Welk samenhangend wettelijk kader is momenteel van toepassing voor het ESM?

Wat zijn de belangrijkste verschillen in het verslaggevingsraamwerk dat het auditcomité adviseert (IFRS) voor het ESM en het huidige verslaggevingsraamwerk dat het ESM gebruikt?

Klopt het dat het auditcomité inmiddels wel akkoord is met het door het ESM sinds 2012 gehanteerde verslaggevingsraamwerk, omdat uit een evaluatie blijkt dat deze «fit-for-purpose» is?

Het auditcomité vindt het belangrijk dat de externe accountant (i.c. PwC) niet alleen een short form report (alleen het eindoordeel van de accountant), maar ook een long form report (uitgebreide rapportage over de bevindingen en uitgevoerde audits) presenteert.

Voor wie en waarom zou een long form report nuttig kunnen zijn?

Waarom is een long form report bij een internationale financiële instelling niet gebruikelijk?

Waar zal het additionele rapport dat naast het special topic report in 2015 zal worden opgesteld, op gericht zijn? Wie stelt dit additionele rapport op?

De interne auditfunctie werd voorheen bekleed door één medewerker. In 2014 is een extra medewerker aangetrokken.

Acht u twee interne auditmedewerkers bij het ESM voldoende? Zo ja, kunt u dit toelichten?

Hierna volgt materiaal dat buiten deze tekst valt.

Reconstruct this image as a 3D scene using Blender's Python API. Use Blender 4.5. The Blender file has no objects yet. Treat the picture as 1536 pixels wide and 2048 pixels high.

Wat verklaart de verhouding tussen het aantal leden in het auditcomité (vijf leden + twee tijdelijke extra aangestelde leden van de Duitse Algemene Rekenkamer) en de medewerkers in de interne auditfunctie (twee)? Is dit een gangbare verhouding bij vergelijkbare organisaties? Zo niet, waarom is hier bij het ESM voor gekozen?

Het auditcomité constateert verbetering in het implementeren van risicomanagement binnen de ESM-organisatie. Het auditcomité beveelt aan om de Chief Risk Officer verantwoordelijk te maken voor alle risicomanagementprocessen, ook voor juridische en reputatierisico’s. Die laatste risico’s vallen namelijk nog niet onder zijn verantwoordelijkheid. Het ESM management geeft aan dat het interne risicocomité hierop toezicht houdt.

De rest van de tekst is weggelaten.